Ma, carissimo William, la Chiesa deve vivere solo del passato (per giunta, spesso, prossimo) o non piuttosto del passato fontale della novità del Cristo e del futuro sempre dirompente nel novum del Risorto?
Con questo non vorrei che lei, signor William, mi si faccia “scuro o nero” (Blake) in viso per quanto le sto simpaticamente proponendo, sapendo che lei un cuore ce l’ha e augurandole non soltanto di “non dimenticare” ma soprattutto di proiettarsi in alto e in avanti (T. de Chardin)!
Cosimo, la ringrazio per il suo bel messaggio e ricambio lo stesso augurio con lo stesso affetto!
Alla sua domanda se mi suonano bene le affermazioni di Leone XIII non posso che rispondere un sonoro: Sì!
In genere si usa, nella Chiesa Cattolica, affidare ad un cardinale momenti teologici, storici, dialettici che rappresentano, o potrebbero rappresentare, punti incontro e di svolta nella storia della stessa Chiesa.
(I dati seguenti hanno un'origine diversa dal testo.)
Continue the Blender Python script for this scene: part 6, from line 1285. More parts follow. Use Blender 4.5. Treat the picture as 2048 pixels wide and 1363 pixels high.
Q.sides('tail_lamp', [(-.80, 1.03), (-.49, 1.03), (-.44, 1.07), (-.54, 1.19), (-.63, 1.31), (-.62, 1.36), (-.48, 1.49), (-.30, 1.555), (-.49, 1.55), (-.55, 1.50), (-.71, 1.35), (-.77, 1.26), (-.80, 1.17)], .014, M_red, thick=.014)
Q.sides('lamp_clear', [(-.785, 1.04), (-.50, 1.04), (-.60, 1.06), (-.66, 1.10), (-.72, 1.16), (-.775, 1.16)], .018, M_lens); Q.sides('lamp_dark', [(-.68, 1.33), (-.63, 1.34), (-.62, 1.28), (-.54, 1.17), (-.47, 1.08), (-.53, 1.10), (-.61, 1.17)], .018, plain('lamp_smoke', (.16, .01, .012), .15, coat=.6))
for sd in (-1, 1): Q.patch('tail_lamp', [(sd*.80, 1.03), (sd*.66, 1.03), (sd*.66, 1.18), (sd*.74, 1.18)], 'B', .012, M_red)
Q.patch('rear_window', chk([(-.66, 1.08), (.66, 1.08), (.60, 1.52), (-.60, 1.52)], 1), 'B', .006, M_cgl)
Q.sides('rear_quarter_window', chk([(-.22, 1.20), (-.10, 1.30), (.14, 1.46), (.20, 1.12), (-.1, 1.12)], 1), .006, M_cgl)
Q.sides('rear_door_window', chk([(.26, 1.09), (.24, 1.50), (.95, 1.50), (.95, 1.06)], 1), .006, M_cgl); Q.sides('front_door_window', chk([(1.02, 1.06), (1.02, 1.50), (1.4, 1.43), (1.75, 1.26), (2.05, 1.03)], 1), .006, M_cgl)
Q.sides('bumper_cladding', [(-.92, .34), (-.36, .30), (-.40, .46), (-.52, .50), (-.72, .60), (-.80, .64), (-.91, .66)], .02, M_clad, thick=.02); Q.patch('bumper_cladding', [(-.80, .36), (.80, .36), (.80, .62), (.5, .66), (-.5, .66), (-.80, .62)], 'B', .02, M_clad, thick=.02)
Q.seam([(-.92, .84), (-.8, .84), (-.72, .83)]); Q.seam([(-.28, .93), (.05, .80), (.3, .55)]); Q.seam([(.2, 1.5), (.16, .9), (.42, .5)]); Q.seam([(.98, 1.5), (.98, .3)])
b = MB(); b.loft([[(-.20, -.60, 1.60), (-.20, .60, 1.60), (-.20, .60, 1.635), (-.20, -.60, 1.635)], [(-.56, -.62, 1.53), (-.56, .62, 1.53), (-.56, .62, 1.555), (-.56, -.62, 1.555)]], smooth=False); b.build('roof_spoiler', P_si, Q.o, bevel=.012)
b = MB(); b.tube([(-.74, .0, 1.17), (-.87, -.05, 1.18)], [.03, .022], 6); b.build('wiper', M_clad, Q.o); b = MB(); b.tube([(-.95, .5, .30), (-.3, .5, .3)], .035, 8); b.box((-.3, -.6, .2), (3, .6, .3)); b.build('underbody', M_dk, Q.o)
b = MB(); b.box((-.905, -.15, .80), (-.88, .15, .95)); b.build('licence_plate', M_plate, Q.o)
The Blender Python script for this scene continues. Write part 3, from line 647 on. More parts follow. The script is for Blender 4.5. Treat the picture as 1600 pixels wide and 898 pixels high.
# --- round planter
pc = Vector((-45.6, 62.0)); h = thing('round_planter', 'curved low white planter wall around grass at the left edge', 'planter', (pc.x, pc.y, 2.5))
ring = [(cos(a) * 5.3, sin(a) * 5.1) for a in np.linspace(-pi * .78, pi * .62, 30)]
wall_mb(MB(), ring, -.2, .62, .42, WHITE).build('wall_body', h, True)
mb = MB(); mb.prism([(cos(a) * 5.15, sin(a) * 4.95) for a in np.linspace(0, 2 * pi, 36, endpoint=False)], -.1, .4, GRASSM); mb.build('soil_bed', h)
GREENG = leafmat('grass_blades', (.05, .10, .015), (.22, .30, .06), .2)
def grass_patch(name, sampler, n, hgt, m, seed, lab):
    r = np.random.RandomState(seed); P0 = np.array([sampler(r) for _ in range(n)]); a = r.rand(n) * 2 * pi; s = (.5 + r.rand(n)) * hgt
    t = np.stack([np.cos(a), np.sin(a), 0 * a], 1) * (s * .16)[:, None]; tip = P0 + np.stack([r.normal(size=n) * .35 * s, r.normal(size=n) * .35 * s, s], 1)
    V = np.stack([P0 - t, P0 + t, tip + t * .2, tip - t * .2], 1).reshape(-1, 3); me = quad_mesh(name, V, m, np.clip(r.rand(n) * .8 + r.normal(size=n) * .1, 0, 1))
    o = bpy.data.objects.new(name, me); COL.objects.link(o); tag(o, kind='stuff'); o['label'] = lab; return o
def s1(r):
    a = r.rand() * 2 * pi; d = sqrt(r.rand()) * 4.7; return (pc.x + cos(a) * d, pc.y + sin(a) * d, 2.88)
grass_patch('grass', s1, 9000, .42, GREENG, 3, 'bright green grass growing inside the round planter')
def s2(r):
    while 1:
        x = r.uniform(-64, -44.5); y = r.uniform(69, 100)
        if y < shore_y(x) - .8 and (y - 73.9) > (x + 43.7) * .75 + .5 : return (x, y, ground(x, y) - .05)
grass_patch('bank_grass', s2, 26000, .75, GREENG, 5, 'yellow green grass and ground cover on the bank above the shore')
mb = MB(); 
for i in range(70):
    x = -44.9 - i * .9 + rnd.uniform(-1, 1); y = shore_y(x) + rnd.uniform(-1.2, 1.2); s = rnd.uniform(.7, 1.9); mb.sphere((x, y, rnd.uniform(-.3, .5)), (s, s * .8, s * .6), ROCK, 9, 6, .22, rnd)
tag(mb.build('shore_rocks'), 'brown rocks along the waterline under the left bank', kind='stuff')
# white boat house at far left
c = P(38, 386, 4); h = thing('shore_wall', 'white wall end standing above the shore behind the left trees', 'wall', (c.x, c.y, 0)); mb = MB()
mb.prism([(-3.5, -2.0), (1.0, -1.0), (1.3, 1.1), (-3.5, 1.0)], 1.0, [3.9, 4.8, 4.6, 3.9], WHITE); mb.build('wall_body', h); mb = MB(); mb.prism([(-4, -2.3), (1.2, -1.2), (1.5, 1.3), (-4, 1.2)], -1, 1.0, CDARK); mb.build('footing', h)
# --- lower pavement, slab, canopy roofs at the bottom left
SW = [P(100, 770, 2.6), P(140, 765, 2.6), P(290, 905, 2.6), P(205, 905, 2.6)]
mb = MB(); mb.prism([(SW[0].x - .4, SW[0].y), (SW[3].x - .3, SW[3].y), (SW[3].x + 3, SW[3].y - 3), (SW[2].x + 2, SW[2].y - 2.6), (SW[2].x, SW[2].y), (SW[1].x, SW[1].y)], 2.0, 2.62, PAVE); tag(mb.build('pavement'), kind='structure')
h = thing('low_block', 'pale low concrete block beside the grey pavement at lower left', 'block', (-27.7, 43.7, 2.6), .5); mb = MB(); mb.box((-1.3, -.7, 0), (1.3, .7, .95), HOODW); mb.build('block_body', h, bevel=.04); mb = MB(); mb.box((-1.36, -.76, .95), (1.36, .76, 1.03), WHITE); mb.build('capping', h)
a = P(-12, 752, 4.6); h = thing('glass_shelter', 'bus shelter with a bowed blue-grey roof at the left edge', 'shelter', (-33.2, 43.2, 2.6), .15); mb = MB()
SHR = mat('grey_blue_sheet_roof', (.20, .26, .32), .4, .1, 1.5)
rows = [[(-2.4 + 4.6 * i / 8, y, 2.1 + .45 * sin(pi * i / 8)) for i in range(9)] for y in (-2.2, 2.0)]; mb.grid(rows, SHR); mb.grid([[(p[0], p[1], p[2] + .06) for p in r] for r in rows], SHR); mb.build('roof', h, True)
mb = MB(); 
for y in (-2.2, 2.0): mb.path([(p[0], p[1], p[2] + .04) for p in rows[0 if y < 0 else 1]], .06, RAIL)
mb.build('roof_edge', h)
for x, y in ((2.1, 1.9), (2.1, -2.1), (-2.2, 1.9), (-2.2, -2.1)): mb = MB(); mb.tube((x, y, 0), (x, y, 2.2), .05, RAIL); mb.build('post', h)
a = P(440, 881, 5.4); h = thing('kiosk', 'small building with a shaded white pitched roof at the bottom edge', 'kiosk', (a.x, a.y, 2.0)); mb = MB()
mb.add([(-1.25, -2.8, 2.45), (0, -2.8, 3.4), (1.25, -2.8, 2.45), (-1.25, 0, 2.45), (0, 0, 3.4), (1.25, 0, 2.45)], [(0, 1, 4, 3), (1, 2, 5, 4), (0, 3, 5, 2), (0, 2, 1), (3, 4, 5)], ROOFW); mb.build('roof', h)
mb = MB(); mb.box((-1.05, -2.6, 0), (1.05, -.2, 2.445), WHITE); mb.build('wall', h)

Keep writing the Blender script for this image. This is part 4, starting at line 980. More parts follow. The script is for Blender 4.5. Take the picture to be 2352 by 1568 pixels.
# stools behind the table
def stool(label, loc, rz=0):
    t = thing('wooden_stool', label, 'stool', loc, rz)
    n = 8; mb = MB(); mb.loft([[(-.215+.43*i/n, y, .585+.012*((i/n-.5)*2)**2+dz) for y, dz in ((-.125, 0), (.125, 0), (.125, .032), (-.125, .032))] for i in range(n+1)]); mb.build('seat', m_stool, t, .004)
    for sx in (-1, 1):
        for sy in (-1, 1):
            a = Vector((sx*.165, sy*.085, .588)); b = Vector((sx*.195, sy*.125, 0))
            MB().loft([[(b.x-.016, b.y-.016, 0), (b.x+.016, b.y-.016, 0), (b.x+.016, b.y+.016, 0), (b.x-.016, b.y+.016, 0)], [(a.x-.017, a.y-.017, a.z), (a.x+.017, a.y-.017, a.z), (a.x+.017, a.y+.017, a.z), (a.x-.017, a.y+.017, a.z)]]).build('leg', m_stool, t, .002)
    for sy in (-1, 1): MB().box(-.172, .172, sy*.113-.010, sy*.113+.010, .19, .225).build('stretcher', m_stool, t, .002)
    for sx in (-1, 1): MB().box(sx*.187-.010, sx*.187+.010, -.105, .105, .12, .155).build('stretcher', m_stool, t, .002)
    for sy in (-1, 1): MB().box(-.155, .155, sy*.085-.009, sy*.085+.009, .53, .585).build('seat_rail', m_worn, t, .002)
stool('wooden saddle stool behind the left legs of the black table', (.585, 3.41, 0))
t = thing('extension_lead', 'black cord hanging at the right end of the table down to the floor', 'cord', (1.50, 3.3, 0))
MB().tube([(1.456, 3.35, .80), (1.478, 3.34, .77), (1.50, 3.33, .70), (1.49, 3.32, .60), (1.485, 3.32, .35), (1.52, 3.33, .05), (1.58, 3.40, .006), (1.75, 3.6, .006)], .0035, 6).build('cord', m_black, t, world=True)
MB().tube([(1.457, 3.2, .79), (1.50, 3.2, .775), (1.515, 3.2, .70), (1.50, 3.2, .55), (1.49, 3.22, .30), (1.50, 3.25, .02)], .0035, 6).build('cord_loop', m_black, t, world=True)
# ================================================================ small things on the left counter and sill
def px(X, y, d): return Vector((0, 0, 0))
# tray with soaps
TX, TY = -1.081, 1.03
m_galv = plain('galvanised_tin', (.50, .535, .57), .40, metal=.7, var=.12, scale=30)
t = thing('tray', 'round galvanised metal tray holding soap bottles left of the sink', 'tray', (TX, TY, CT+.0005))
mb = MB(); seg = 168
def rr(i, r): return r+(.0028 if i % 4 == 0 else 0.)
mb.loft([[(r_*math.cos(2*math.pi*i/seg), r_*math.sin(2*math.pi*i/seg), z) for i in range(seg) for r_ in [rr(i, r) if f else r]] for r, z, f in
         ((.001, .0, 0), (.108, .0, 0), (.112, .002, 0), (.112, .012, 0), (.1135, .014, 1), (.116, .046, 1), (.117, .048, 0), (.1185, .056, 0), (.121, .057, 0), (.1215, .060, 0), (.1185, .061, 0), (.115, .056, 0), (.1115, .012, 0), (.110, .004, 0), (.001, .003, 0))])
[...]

Ma non penso che il cardinalato abbia di per sé la forza di tramutare un normale prete, poi vescovo, in un esperto tuttologo in materie religiose. Se si vuole dialogare con ottime teologhe e ottime vescove (anche anglicane), occorre chiamare persone preparate a questo scopo. Il cardinalato non è sufficiente a garantire cultura e visione ampia del Vangelo e della vita stessa, e tra l’altro non pretende di tramutare un vescovo ‘medio’ in un cardinale ‘super’. Non basta un grosso anello e un robusto assegno mensile.